Begin with the line that contains "Write the bpy" and end with the line that contains "cy.caustics_reflective = False;": copy that span of lines exactly, and nothing outside it.
+++ DATA SHOWN +++
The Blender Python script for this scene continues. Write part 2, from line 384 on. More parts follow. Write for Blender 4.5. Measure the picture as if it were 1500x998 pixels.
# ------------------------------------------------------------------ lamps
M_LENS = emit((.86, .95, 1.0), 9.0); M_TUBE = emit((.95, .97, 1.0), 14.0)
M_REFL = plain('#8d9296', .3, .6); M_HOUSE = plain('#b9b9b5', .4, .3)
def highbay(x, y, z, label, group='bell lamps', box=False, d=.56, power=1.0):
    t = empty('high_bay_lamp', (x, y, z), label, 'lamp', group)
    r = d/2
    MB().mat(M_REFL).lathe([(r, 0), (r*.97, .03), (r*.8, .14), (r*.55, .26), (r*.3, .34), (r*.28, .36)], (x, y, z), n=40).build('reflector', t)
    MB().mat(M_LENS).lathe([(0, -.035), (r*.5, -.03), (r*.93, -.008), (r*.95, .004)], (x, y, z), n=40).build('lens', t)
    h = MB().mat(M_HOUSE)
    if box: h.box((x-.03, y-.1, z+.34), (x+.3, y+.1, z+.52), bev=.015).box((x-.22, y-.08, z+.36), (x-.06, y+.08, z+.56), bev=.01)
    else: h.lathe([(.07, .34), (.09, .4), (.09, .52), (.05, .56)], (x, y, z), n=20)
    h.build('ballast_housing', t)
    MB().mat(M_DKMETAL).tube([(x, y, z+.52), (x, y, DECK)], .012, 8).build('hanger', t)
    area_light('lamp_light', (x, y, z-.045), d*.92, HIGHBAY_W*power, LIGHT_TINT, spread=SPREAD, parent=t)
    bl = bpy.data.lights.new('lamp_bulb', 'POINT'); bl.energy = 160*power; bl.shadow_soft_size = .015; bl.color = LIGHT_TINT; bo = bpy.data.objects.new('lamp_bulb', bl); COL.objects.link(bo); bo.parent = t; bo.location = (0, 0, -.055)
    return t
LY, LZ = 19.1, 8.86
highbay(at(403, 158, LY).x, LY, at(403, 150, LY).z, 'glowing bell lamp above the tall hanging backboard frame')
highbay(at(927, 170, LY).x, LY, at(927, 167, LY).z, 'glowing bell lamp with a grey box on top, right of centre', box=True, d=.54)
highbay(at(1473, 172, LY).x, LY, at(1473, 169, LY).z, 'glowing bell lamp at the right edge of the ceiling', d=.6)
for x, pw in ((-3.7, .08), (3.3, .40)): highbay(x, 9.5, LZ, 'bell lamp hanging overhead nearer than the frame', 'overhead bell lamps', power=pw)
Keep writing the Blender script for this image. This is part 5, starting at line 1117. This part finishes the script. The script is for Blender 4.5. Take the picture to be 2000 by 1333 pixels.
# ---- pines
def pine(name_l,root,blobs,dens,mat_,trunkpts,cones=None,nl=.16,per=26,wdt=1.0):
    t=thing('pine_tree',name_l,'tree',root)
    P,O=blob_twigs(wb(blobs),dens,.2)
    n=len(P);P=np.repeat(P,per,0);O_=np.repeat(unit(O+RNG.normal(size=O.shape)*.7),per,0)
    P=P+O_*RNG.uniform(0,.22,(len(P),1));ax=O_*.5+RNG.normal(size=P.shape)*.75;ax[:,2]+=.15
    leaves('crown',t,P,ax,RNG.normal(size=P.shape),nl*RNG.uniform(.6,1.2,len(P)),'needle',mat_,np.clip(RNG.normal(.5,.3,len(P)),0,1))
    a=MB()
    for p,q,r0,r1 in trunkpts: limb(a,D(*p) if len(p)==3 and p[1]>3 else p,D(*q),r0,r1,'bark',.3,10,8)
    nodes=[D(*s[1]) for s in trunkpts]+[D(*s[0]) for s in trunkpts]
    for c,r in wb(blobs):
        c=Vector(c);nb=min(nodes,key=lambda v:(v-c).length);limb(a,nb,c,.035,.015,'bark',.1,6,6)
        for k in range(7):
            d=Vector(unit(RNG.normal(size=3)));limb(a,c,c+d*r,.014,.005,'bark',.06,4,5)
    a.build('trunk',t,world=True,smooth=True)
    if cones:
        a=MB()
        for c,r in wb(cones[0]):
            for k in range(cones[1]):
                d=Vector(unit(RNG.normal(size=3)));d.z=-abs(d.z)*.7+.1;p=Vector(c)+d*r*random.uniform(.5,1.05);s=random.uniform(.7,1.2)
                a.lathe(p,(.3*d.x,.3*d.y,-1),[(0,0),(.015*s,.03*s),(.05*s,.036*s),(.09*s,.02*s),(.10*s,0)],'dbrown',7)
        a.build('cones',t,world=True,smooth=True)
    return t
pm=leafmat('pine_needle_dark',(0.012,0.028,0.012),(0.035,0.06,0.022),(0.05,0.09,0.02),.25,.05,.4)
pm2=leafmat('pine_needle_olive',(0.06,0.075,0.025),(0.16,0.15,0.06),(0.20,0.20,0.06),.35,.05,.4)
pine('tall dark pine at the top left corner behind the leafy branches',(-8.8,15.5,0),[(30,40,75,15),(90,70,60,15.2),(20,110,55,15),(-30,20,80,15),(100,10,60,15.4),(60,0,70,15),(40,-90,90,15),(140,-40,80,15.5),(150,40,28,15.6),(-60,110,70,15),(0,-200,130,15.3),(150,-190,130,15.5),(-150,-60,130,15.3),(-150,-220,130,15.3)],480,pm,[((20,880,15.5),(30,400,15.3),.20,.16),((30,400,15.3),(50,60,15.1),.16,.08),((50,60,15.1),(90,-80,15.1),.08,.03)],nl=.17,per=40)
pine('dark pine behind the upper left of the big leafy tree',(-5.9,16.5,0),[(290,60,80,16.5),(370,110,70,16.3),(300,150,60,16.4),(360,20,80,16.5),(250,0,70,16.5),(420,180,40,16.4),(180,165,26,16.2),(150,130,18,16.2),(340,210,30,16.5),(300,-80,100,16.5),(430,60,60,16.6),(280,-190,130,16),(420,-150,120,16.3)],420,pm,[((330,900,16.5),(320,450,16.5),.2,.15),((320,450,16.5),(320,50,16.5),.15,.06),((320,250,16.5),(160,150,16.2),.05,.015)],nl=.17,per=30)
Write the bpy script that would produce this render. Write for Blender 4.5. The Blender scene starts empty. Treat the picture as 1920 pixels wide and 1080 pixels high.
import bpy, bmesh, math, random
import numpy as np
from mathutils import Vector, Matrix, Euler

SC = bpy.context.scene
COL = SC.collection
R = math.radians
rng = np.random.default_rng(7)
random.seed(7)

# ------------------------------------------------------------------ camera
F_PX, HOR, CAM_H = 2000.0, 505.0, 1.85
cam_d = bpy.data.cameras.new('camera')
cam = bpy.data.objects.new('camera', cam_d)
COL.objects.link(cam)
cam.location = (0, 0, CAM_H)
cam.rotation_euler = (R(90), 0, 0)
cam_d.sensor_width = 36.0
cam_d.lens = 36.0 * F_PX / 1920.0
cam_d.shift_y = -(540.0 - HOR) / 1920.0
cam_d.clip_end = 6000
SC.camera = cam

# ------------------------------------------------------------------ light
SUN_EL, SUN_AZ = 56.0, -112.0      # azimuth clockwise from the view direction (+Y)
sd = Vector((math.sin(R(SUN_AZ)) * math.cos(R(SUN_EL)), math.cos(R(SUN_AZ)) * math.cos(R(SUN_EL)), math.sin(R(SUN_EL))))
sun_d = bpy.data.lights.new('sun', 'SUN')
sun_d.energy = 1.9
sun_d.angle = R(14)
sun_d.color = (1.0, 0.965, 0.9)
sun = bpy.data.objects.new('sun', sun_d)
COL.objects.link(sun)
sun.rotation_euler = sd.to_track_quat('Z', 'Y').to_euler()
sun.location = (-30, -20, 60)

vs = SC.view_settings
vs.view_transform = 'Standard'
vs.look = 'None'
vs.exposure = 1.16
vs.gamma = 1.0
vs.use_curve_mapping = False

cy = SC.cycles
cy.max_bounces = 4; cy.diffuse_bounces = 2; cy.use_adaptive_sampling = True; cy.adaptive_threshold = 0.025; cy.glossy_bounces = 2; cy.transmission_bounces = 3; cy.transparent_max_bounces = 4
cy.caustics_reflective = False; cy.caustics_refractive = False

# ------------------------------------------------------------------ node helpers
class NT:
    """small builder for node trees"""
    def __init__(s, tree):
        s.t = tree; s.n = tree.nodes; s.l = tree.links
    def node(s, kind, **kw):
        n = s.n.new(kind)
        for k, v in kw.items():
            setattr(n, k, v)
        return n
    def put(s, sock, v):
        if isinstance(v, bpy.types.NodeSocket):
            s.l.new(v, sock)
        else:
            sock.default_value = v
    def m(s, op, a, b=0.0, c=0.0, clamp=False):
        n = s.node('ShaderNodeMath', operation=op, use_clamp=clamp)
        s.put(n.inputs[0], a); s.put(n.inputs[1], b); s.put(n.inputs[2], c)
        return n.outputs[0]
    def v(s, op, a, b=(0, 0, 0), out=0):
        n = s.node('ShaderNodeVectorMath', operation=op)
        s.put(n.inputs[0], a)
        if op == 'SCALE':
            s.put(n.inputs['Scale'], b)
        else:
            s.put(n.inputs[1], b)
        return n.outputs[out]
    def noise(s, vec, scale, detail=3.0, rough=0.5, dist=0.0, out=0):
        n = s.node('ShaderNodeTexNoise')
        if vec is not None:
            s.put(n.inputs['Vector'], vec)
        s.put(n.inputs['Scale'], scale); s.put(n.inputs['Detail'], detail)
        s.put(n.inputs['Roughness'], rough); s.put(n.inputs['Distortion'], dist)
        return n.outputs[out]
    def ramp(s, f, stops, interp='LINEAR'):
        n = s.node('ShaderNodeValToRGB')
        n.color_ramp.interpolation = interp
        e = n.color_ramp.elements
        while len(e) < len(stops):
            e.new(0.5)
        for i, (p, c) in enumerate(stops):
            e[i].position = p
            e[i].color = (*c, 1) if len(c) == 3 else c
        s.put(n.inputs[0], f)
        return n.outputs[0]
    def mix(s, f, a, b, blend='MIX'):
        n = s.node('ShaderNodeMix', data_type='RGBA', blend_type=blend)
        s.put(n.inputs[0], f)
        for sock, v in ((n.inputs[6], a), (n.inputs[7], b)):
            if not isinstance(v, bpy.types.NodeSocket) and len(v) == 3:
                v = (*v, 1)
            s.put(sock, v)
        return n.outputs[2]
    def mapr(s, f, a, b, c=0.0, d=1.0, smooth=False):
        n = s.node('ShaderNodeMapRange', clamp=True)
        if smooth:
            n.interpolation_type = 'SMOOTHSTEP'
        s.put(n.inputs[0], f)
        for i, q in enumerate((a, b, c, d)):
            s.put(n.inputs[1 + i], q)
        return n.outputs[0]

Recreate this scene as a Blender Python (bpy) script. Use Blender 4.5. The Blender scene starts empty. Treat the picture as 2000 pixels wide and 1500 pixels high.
+++
▶ _SOLUTION TO THIS TASK_
Write the bpy script that would produce this render. Write for Blender 4.5. The Blender scene starts empty. Treat the picture as 1920 pixels wide and 1080 pixels high.
import bpy, bmesh, math, random
import numpy as np
from mathutils import Vector, Matrix, Euler

SC = bpy.context.scene
COL = SC.collection
R = math.radians
rng = np.random.default_rng(7)
random.seed(7)

# ------------------------------------------------------------------ camera
F_PX, HOR, CAM_H = 2000.0, 505.0, 1.85
cam_d = bpy.data.cameras.new('camera')
cam = bpy.data.objects.new('camera', cam_d)
COL.objects.link(cam)
cam.location = (0, 0, CAM_H)
cam.rotation_euler = (R(90), 0, 0)
cam_d.sensor_width = 36.0
cam_d.lens = 36.0 * F_PX / 1920.0
cam_d.shift_y = -(540.0 - HOR) / 1920.0
cam_d.clip_end = 6000
SC.camera = cam

# ------------------------------------------------------------------ light
SUN_EL, SUN_AZ = 56.0, -112.0      # azimuth clockwise from the view direction (+Y)
sd = Vector((math.sin(R(SUN_AZ)) * math.cos(R(SUN_EL)), math.cos(R(SUN_AZ)) * math.cos(R(SUN_EL)), math.sin(R(SUN_EL))))
sun_d = bpy.data.lights.new('sun', 'SUN')
sun_d.energy = 1.9
sun_d.angle = R(14)
sun_d.color = (1.0, 0.965, 0.9)
sun = bpy.data.objects.new('sun', sun_d)
COL.objects.link(sun)
sun.rotation_euler = sd.to_track_quat('Z', 'Y').to_euler()
sun.location = (-30, -20, 60)

vs = SC.view_settings
vs.view_transform = 'Standard'
vs.look = 'None'
vs.exposure = 1.16
vs.gamma = 1.0
vs.use_curve_mapping = False

cy = SC.cycles
cy.max_bounces = 4; cy.diffuse_bounces = 2; cy.use_adaptive_sampling = True; cy.adaptive_threshold = 0.025; cy.glossy_bounces = 2; cy.transmission_bounces = 3; cy.transparent_max_bounces = 4
cy.caustics_reflective = False; cy.caustics_refractive = False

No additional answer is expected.